| Stored data |
= = =

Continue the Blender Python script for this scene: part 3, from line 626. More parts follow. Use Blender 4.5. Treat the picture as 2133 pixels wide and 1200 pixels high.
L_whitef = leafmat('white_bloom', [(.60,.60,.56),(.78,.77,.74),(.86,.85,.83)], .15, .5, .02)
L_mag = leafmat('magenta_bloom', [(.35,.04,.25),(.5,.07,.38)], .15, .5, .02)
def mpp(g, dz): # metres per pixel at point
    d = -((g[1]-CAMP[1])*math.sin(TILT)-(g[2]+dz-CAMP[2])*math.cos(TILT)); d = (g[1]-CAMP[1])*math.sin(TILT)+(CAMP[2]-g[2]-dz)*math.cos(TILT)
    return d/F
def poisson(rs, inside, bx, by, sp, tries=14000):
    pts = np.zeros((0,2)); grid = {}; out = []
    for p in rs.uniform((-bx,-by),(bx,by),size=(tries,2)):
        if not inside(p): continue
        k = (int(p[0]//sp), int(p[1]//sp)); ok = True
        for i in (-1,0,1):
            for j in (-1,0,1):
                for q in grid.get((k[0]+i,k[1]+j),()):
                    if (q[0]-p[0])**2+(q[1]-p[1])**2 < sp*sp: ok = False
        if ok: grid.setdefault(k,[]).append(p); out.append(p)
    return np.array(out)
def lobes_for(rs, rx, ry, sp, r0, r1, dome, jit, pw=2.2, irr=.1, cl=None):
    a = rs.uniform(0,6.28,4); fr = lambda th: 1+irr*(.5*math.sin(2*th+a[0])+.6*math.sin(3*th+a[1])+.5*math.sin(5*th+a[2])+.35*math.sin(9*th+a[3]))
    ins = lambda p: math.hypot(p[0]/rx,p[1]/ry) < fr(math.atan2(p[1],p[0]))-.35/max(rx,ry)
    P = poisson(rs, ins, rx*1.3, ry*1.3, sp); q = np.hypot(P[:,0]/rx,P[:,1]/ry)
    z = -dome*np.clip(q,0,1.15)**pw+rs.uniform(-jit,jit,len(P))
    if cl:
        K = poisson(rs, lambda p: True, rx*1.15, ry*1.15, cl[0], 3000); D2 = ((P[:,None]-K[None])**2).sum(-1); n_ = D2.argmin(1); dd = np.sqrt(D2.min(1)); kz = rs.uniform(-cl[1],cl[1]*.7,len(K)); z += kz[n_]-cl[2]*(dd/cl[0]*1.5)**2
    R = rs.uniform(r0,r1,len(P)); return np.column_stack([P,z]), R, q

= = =

Restate the listing in full, word for word.

Continue the Blender Python script for this scene: part 3, from line 626. More parts follow. Use Blender 4.5. Treat the picture as 2133 pixels wide and 1200 pixels high.
L_whitef = leafmat('white_bloom', [(.60,.60,.56),(.78,.77,.74),(.86,.85,.83)], .15, .5, .02)
L_mag = leafmat('magenta_bloom', [(.35,.04,.25),(.5,.07,.38)], .15, .5, .02)
def mpp(g, dz): # metres per pixel at point
    d = -((g[1]-CAMP[1])*math.sin(TILT)-(g[2]+dz-CAMP[2])*math.cos(TILT)); d = (g[1]-CAMP[1])*math.sin(TILT)+(CAMP[2]-g[2]-dz)*math.cos(TILT)
    return d/F
def poisson(rs, inside, bx, by, sp, tries=14000):
    pts = np.zeros((0,2)); grid = {}; out = []
    for p in rs.uniform((-bx,-by),(bx,by),size=(tries,2)):
        if not inside(p): continue
        k = (int(p[0]//sp), int(p[1]//sp)); ok = True
        for i in (-1,0,1):
            for j in (-1,0,1):
                for q in grid.get((k[0]+i,k[1]+j),()):
                    if (q[0]-p[0])**2+(q[1]-p[1])**2 < sp*sp: ok = False
        if ok: grid.setdefault(k,[]).append(p); out.append(p)
    return np.array(out)
def lobes_for(rs, rx, ry, sp, r0, r1, dome, jit, pw=2.2, irr=.1, cl=None):
    a = rs.uniform(0,6.28,4); fr = lambda th: 1+irr*(.5*math.sin(2*th+a[0])+.6*math.sin(3*th+a[1])+.5*math.sin(5*th+a[2])+.35*math.sin(9*th+a[3]))
    ins = lambda p: math.hypot(p[0]/rx,p[1]/ry) < fr(math.atan2(p[1],p[0]))-.35/max(rx,ry)
    P = poisson(rs, ins, rx*1.3, ry*1.3, sp); q = np.hypot(P[:,0]/rx,P[:,1]/ry)
    z = -dome*np.clip(q,0,1.15)**pw+rs.uniform(-jit,jit,len(P))
    if cl:
        K = poisson(rs, lambda p: True, rx*1.15, ry*1.15, cl[0], 3000); D2 = ((P[:,None]-K[None])**2).sum(-1); n_ = D2.argmin(1); dd = np.sqrt(D2.min(1)); kz = rs.uniform(-cl[1],cl[1]*.7,len(K)); z += kz[n_]-cl[2]*(dd/cl[0]*1.5)**2
    R = rs.uniform(r0,r1,len(P)); return np.column_stack([P,z]), R, q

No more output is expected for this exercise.